WKOÖ fordert mehr Anreize für's Arbeiten
Die WKOÖ geht davon aus, dass der Kampf um die besten Arbeitskräfte bald wieder an Fahrt aufnehmen wird und in den nächsten Jahren das dominante Thema bleibt. Politik und AMS sollten sich deshalb schon jetzt entsprechend vorbereiten und die Weichen richtig stellen. „Es braucht wieder mehr Anreize zu arbeiten, eine Vollzeitbeschäftigung muss sich wieder auszahlen“, so Thomas Mayr‐Stockinger, Wirtschaftskammer Oberösterreich und Mitglied des AMS‐Landesdirektoriums. Außerdem sollen Asylberechtigte durch gezielt Maßnahmen vermehrt in Beschäftigung gebracht werden, etwa mit der Einführung einer „Bemühungspflicht“.

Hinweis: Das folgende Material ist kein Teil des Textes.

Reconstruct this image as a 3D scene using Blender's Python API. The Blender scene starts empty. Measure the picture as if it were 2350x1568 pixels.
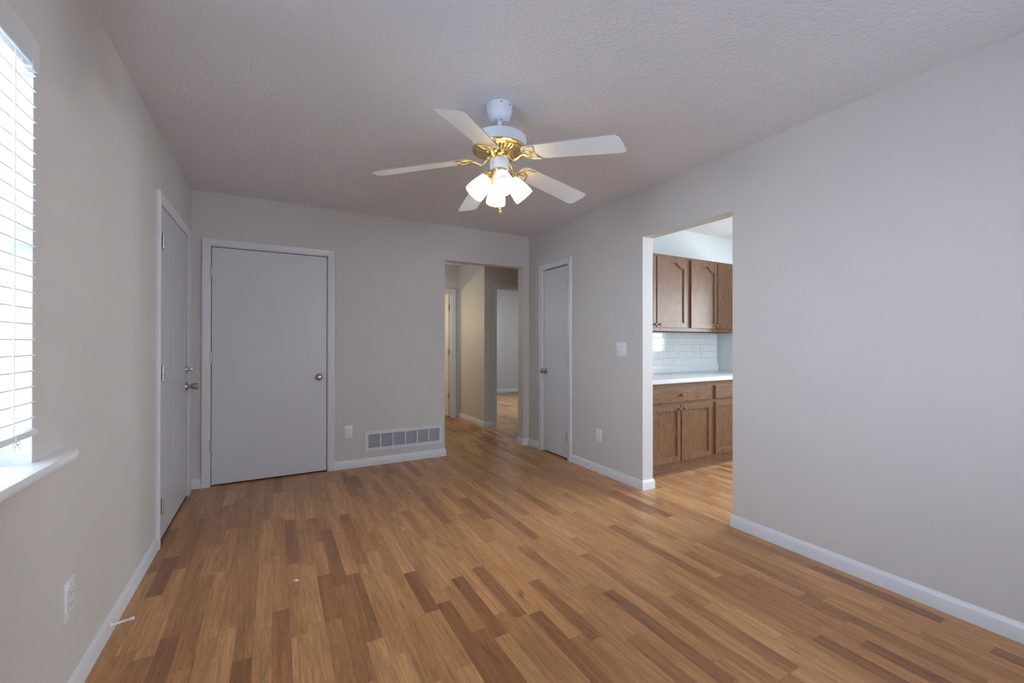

Neos fordern Bildungs- und Qualifizierungsoffensive
Angesichts der steigenden Jugendarbeitslosigkeit fordert Neos OÖ die Landesregierung zum Handeln auf. „Nachhaltige Standortpolitik darf kein Lippenbekenntnis sein, sondern erfordert konkrete Maßnahmen und echte Commitments. Eine steigende Jugendarbeitslosigkeit ist ein desaströses Zeugnis für die Regierungspolitik auf Bundes- und Landesebene. Es ist an der Zeit, dass die Verantwortlichen ihre Versprechen einlösen und eine Umkehr in der Bildungs- und Arbeitsmarktpolitik einleiten,“ kritisiert Klubobmann Felix Eypeltauer. Die Pflichtschule müsse junge Menschen besser auf die Berufsausbildung oder weiterführende Schulen vorbereiten, dafür brauche es sofortige Bildungs- und Qualifizierungsprogramme, um die Chancen Jugendlicher auf dem Arbeitsmarkt zu verbessern.